» **EXERCISE MATERIAL**
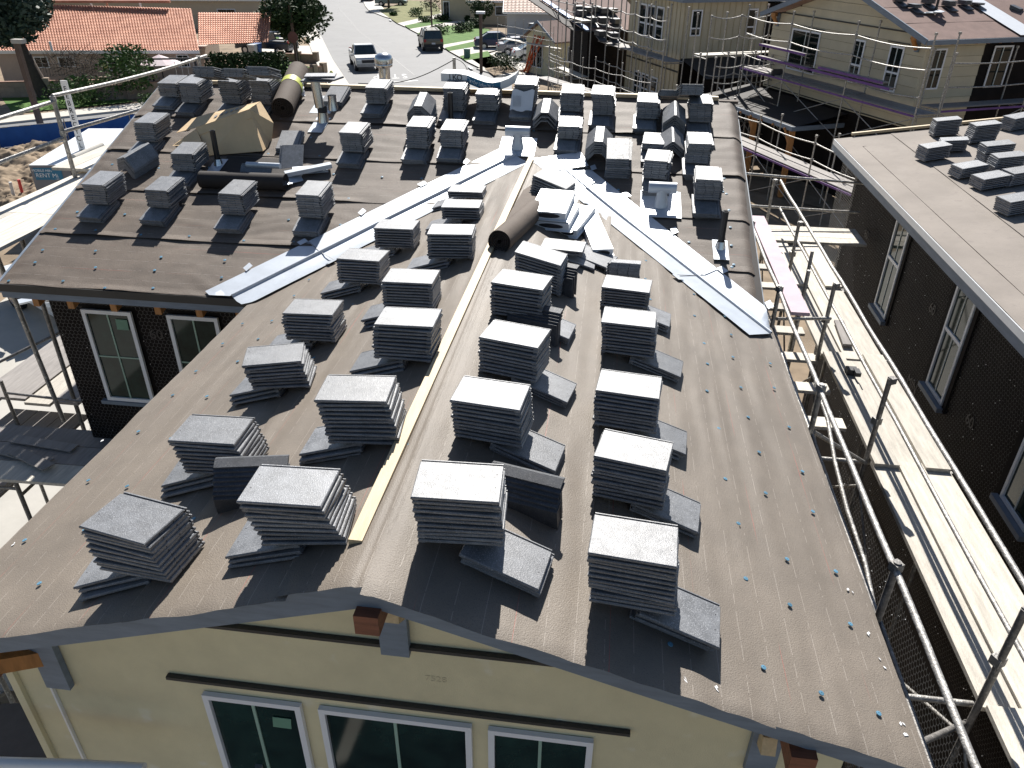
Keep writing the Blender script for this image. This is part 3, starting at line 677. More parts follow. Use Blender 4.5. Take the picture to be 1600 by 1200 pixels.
# rolls of felt
def spiral_roll(name, a, b_, r, mat, label, cat, turns=3, parent=None):
    a, b_ = Vector(a), Vector(b_); d = (b_-a).normalized(); u = d.orthogonal().normalized(); v = d.cross(u); k = MB(); n = 26
    root = empty(name, (a+b_)/2, label, cat)
    k.add([a+(u*math.cos(2*math.pi*i/n)+v*math.sin(2*math.pi*i/n))*r*(1+.01*math.sin(i)) for i in range(n)]+[b_+(u*math.cos(2*math.pi*i/n)+v*math.sin(2*math.pi*i/n))*r*(1+.01*math.sin(i)) for i in range(n)], [(i, (i+1) % n, n+(i+1) % n, n+i) for i in range(n)], True)
    k.build('outer_wrap', mat, root)
    for e in (a+d*.004, b_-d*.004):
        k = MB()
        for t in range(5):
            r0, r1 = r*(.97-.17*t), r*(.88-.17*t); s_ = d*(.0 if e is a else 0)
            vs = [e+(u*math.cos(2*math.pi*i/n)+v*math.sin(2*math.pi*i/n))*r0 for i in range(n)]+[e+(u*math.cos(2*math.pi*i/n)+v*math.sin(2*math.pi*i/n))*r1 for i in range(n)]
            k.add(vs, [(i, (i+1) % n, n+(i+1) % n, n+i) for i in range(n)])
        k.build('rolled_layers', felt_dark, root, recalc=False)
    return root, u, v, d
r_ = .15
A0 = Vector((-4.50, 10.42, zM(0, 10.42)+r_+.03)); B0 = Vector((-4.64, 11.5, zM(0, 11.3)+r_+.10))
root, u, v, d = spiral_roll('felt_roll', A0, B0, r_, felt_plain, 'thick brown roll of roofing felt with a yellow wrapper, behind the cardboard box', 'felt roll')
k = MB(); n = 26; c0 = A0+(B0-A0)*.50; c1 = A0+(B0-A0)*.62
k.add([c0+(u*math.cos(2*math.pi*i/n)+v*math.sin(2*math.pi*i/n))*(r_+.004) for i in range(n)]+[c1+(u*math.cos(2*math.pi*i/n)+v*math.sin(2*math.pi*i/n))*(r_+.004) for i in range(n)], [(i, (i+1) % n, n+(i+1) % n, n+i) for i in range(n)], True)
k.build('wrapper_band', label_yellow, root, recalc=False)
k = MB()
for t in range(5): k.cbox(c1+Vector((.13+.01*t, -.02*t, .02-.035*t)), .05, .04, .03, Matrix.Rotation(t, 3, 'Y'))
k.build('wrapper_scrap', paperwhite, root)
# dark roll across the roof below the box
A0 = Vector((-4.93, 8.72, zM(0, 8.72)+.12)); B0 = Vector((-3.86, 8.74, zM(0, 8.74)+.12))
spiral_roll('felt_roll', A0, B0, .1, felt_dark, 'dark felt roll lying across the slope behind the front row of stacks', 'felt roll')
k = MB(); k.grid(lambda a, c: Vector((-4.9+1.0*a, 8.8+.62*c, zM(0, 8.8+.62*c)+.036+.006*nz(a*3, c*3))), 12, 8); k.build('felt_offcut', felt_dark, None, 'dark unrolled felt strip between the black pipe and the box', 'felt strip', recalc=False)
# felt roll on the ridge beside the timber: a sheet peeled back
b0 = onf(zGR, 780, 378, .11); b1 = onf(zGR, 836, 328, .10)
root, u, v, d = spiral_roll('felt_roll', b0, b1, .105, felt_plain, 'brown felt roll lying over the gable ridge beside the timber', 'felt roll')
k = MB()
def fs(a, c):
    s = b0+(b1-b0)*a; e = Vector((-.93+.12*a, 8.2+.6*a, 0)); e.z = RZ-GS*abs(e.x-RX)+.05; q = s+Vector((0, 0, .05))+(e-s-Vector((0, 0, .05)))*c; q.z += .05*math.sin(c*3.1)*(1-c); return q
k.grid(fs, 10, 12); k.build('loose_flap', felt_plain, root, recalc=False)
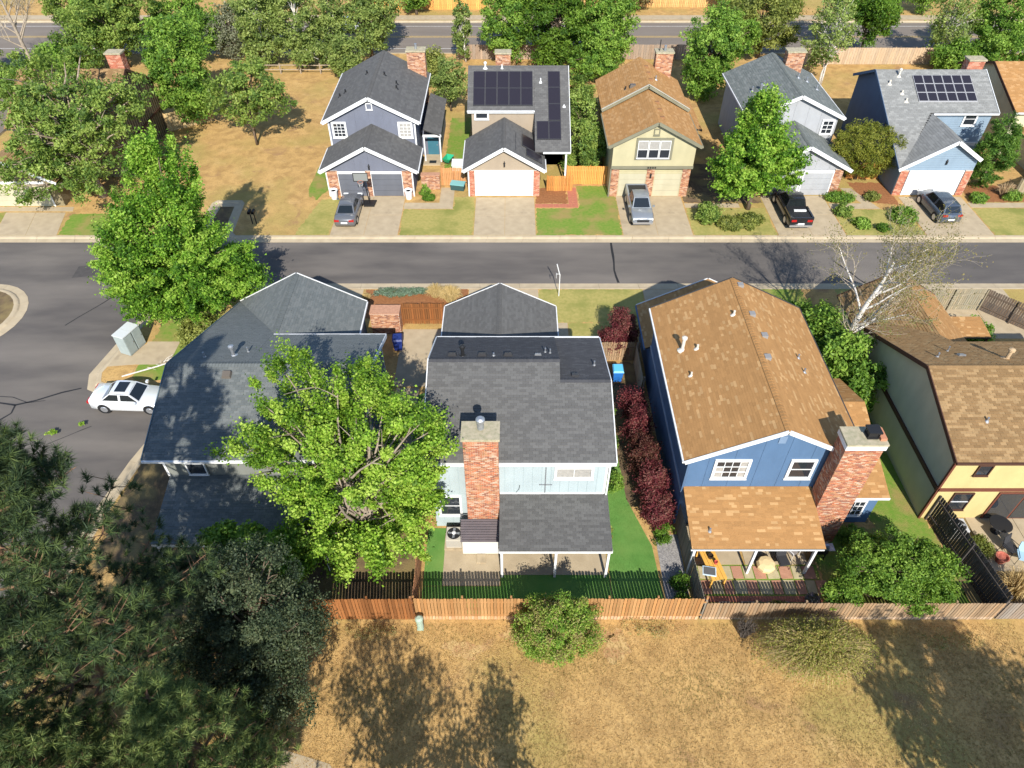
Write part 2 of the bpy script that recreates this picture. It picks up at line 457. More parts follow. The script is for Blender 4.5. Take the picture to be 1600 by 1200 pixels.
# brick paved step area in front of the beige house's gate
BRICKPAVE = mat('brick_paving', (0.42, 0.15, 0.09), (0.34, 0.12, 0.075), scale=5, rough=0.9, bump=0.3, bscale=30)
pv = empty('brick_paving', (3.6, 53.9, 0), kind='structure')
for (xa, xb, ya, yb) in ((1.98, 5.7, 54.2, 54.8), (4.9, 5.7, 54.8, 57.6)):
    nx, ny = max(1, round((xb - xa) / 0.5)), max(1, round((yb - ya) / 0.4))
    for i in range(nx):
        for j in range(ny):
            b = MB(); b.box(xa + (xb - xa) * i / nx + 0.01, xa + (xb - xa) * (i + 1) / nx - 0.01, ya + (yb - ya) * j / ny + 0.01, ya + (yb - ya) * (j + 1) / ny - 0.01, 0, 0.02 + rnd.uniform(0, 0.006))
            b.build('paver', BRICKPAVE, pv)

# ------------------------------------------------------------------ lawns and beds
def ragged(pts, step=0.18, a=0.10):
    out = []
    for i in range(len(pts)):
        (x0, y0), (x1, y1) = pts[i], pts[(i + 1) % len(pts)]
        n = max(1, int(math.hypot(x1 - x0, y1 - y0) / step))
        for k in range(n): out.append((x0 + (x1 - x0) * k / n + rnd.uniform(-a, a), y0 + (y1 - y0) * k / n + rnd.uniform(-a, a)))
    return out
def patch(name, pts, m, z=0.004):
    p = ccw(pts)
    return sheet(name, ragged(p) if name in ('lawn', 'dirt_bed', 'mulch_bed') else p, m, z)
def blob(cx, cy, rx, ry, n=26, a=0.18, seed=1):
    r = random.Random(seed); ph = [r.uniform(0, 6.28) for _ in range(4)]
    return [(cx + rx * math.cos(t) * (1 + a * math.sin(3 * t + ph[0]) + a * 0.6 * math.sin(5 * t + ph[1]) + a * r.uniform(-0.35, 0.35)),
             cy + ry * math.sin(t) * (1 + a * math.sin(2 * t + ph[2]) + a * 0.6 * math.sin(7 * t + ph[3]) + a * r.uniform(-0.35, 0.35))) for t in [2 * math.pi * k / n for k in range(n)]]
patch('lawn', [(2.05, 49.95), (9.0, 49.95), (9.1, 57.9), (5.8, 57.9), (5.8, 54.1), (2.05, 54.1)], LAWN)
patch('lawn', [(-9.25, 49.9), (-3.25, 49.9), (-3.25, 56.0), (-5.0, 56.0), (-5.0, 53.9), (-9.25, 53.9)], DRYLAWN)
patch('lawn', [(-17.8, 49.95), (-15.0, 49.95), (-15.0, 55.6), (-16.6, 55.6)], DRYLAWN)
patch('grass_strip', blob(-17.3, 58.6, 0.9, 3.2, n=80, a=0.14, seed=3), LAWN, 0.008)
patch('lawn', [(-37.1, 49.9), (-30.0, 49.9), (-31, 53.2), (-37.4, 53.2)], LAWN)
patch('lawn', [(-51, 49.9), (-42.4, 49.9), (-43.0, 53.4), (-51, 53.4)], LAWN)
patch('lawn', [(-51, 54.4), (-43.5, 54.4), (-43.5, 61.4), (-51, 61.4)], LAWN)
patch('lawn', rect(-6.3, -4.2, 58.5, 72), LAWN)
patch('lawn', rect(27.4, 33.8, 49.9, 53.9), DRYLAWN)
patch('lawn', rect(39.5, 52, 49.9, 54.1), DRYLAWN)
patch('lawn', rect(14.9, 21.7, 49.9, 54.1), DRYLAWN)
patch('lawn', rect(2.0, 9.6, 38.75, 42.6), DRYLAWN)
patch('lawn', rect(3.95, 8.4, 35.0, 38.7), DRYLAWN)
patch('lawn', rect(16.0, 21.5, 38.5, 42.6), LAWN)
patch('lawn', rect(24.0, 30.2, 40.6, 42.6), DRYLAWN)
patch('lawn', [(-24.6, 33.0), (-18.5, 32.6), (-18.3, 37.5), (-22, 41.8), (-24.6, 39.5)], LAWN)
patch('lawn', [(19.3, 21.5), (22.2, 21.5), (22.2, 32), (19.3, 32)], LAWN, 0.007)
patch('lawn', rect(15.6, 22.4, 16.7, 21.6), LAWN)
patch('mulch_bed', rect(-10.9, -3.3, 39.2, 42.6), MULCH)
patch('mulch_bed', rect(27.9, 29.2, 55.0, 58.5), MULCH)
patch('mulch_bed', [(30.5, 55.2), (33.6, 54.6), (33.3, 58.5), (30.3, 58.5)], MULCH)
patch('mulch_bed', rect(40.0, 46.0, 55.1, 58.0), MULCH)
patch('mulch_bed', rect(2.1, 4.8, 54.9, 57.5), MULCH)
patch('dirt_bed', [(-21.3, 19.2), (-17.3, 19.2), (-17.4, 28.0), (-20.8, 27.9), (-21.3, 26.1), (-21.7, 23.3)], DIRT)
patch('dirt_yard', rect(-16.8, -4.7, 16.6, 21.9), DIRT)
patch('dirt_bed', rect(22.4, 36, 16.7, 22.2), DIRT)
patch('dirt_bed', rect(14.9, 21.7, 55.0, 62), DIRT)
patch('dirt_bed', rect(17.0, 22.0, 22.0, 38), DIRT, 0.002)
patch('rock_bed', rect(7.55, 8.75, 16.7, 21.2), ROCK, 0.006)
patch('dirt_bed', rect(5.9, 8.3, 23, 34.6), DIRT)
patch('turf', [(4.95, 16.7), (7.5, 16.7), (7.3, 20.5), (6.3, 23.5), (5.9, 31.5), (4.4, 31.5), (4.4, 21.9), (4.95, 21.9)], TURF, 0.010)
patch('turf', [(-4.45, 16.6), (4.9, 16.6), (4.9, 18.9), (-0.58, 18.9), (-0.58, 18.18), (-4.45, 18.18)], TURF, 0.010)
patch('turf', rect(-4.45, -3.45, 18.2, 21.6), TURF, 0.010)
patch('turf', [(-6.2, 26.4), (-4.4, 26.4), (-4.4, 32.2), (-6.1, 31.5)], TURF, 0.010)
slabs('patio_slab', -3.5, -0.6, 18.2, 21.75, 1, 1, z=0.03)
slabs('patio_slab', -0.55, 4.85, 18.8, 21.75, 2, 1, z=0.03)
slabs('side_path', -7.6, -4.6, 32.3, 38.0, 1, 2, z=0.02)
slabs('side_path', -7.4, -5.9, 26.5, 32.2, 1, 2, z=0.02)
slabs('side_path', 4.95, 6.0, 31.0, 34.6, 1, 2, m=mat('pale_paver', (0.50, 0.37, 0.26), (0.42, 0.31, 0.22), scale=2, bump=0.2), z=0.02)
slabs('patio_slab', 9.0, 11.8, 19.4, 21.85, 1, 1, z=0.03)
slabs('patio_slab', 11.9, 15.1, 19.4, 21.85, 1, 1, z=0.03)
slabs('patio_slab', 24.4, 32, 19.0, 22.3, 3, 1, z=0.03)

REDSOIL = mat('red_leaf_litter', (0.33, 0.165, 0.075), (0.42, 0.275, 0.12), scale=9, rough=1.0, bump=0.6, bscale=40, c3=(0.48, 0.33, 0.14), scale3=2.2, fac3=(0.42, 0.6))
for k, (cx, cy, rx, ry) in enumerate(((4.9, 15.1, 0.55, 0.8), (-2.2, 14.9, 0.9, 0.45), (4.2, 15.6, 0.5, 0.35), (0.2, 15.7, 0.7, 0.35))):
    sheet('leaf_litter', ragged(blob(cx, cy, rx, ry, n=40, a=0.22, seed=30 + k), 0.1, 0.05), REDSOIL, 0.004)
PATCHM = mat('asphalt_patch', (0.070, 0.064, 0.060), (0.055, 0.050, 0.048), scale=3, rough=0.95, bump=0.3, bscale=60)
for k, p in enumerate(([(-33.5, 44.2), (-31.2, 44.6), (-31.4, 46.0), (-33.6, 45.7)],)):
    b = MB(); b.face([(x, y, RZ + 0.004) for x, y in p]); b.build('asphalt_patch', PATCHM, ROAD)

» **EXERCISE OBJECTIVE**
Provide an exact reproduction of only those lines that start at the line containing "Write part 2" and end at the line containing "b.build('paver', BRICKPAVE, pv)", inclusive.

» **SOLVED PROBLEM**
Write part 2 of the bpy script that recreates this picture. It picks up at line 457. More parts follow. The script is for Blender 4.5. Take the picture to be 1600 by 1200 pixels.
# brick paved step area in front of the beige house's gate
BRICKPAVE = mat('brick_paving', (0.42, 0.15, 0.09), (0.34, 0.12, 0.075), scale=5, rough=0.9, bump=0.3, bscale=30)
pv = empty('brick_paving', (3.6, 53.9, 0), kind='structure')
for (xa, xb, ya, yb) in ((1.98, 5.7, 54.2, 54.8), (4.9, 5.7, 54.8, 57.6)):
    nx, ny = max(1, round((xb - xa) / 0.5)), max(1, round((yb - ya) / 0.4))
    for i in range(nx):
        for j in range(ny):
            b = MB(); b.box(xa + (xb - xa) * i / nx + 0.01, xa + (xb - xa) * (i + 1) / nx - 0.01, ya + (yb - ya) * j / ny + 0.01, ya + (yb - ya) * (j + 1) / ny - 0.01, 0, 0.02 + rnd.uniform(0, 0.006))
            b.build('paver', BRICKPAVE, pv)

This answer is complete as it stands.